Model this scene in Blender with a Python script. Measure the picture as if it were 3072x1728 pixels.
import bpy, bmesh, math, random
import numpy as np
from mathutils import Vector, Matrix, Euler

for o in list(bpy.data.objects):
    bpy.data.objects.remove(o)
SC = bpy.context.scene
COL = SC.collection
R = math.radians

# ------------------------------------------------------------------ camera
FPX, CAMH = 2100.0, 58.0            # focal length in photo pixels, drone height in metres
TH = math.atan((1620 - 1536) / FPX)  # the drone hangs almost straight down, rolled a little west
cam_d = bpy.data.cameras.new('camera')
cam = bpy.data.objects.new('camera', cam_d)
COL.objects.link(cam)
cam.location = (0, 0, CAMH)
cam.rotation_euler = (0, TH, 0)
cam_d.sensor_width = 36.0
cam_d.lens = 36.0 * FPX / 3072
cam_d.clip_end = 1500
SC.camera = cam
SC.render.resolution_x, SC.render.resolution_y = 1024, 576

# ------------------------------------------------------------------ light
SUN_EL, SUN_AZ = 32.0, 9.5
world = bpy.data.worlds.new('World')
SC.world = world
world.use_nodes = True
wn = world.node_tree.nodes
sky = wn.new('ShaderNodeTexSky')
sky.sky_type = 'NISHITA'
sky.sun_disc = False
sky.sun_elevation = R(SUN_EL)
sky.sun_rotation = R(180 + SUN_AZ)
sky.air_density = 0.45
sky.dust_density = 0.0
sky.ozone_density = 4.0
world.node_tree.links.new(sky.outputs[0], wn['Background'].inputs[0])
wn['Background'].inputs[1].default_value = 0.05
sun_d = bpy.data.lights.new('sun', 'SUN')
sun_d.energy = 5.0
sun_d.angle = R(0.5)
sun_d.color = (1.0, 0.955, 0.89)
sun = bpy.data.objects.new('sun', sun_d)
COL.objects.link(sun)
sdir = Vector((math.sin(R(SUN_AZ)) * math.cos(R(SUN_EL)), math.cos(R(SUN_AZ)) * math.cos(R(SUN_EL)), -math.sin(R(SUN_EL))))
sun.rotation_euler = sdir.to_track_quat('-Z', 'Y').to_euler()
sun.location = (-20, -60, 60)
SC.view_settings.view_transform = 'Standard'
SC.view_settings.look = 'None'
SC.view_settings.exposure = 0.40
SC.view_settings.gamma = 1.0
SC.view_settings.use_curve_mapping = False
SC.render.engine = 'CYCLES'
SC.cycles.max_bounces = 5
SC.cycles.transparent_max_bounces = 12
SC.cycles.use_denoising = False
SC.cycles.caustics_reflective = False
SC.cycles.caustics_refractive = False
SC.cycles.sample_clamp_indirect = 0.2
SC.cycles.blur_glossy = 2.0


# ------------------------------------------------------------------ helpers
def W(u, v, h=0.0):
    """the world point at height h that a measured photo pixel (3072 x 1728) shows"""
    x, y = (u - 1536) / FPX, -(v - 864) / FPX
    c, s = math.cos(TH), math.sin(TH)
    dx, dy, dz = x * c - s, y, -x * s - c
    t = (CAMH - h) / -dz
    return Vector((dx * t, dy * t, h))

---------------

In the listing above, reproduce the first line and each one after it through the line that contains "R = math.radians".

Model this scene in Blender with a Python script. Measure the picture as if it were 3072x1728 pixels.
import bpy, bmesh, math, random
import numpy as np
from mathutils import Vector, Matrix, Euler

for o in list(bpy.data.objects):
    bpy.data.objects.remove(o)
SC = bpy.context.scene
COL = SC.collection
R = math.radians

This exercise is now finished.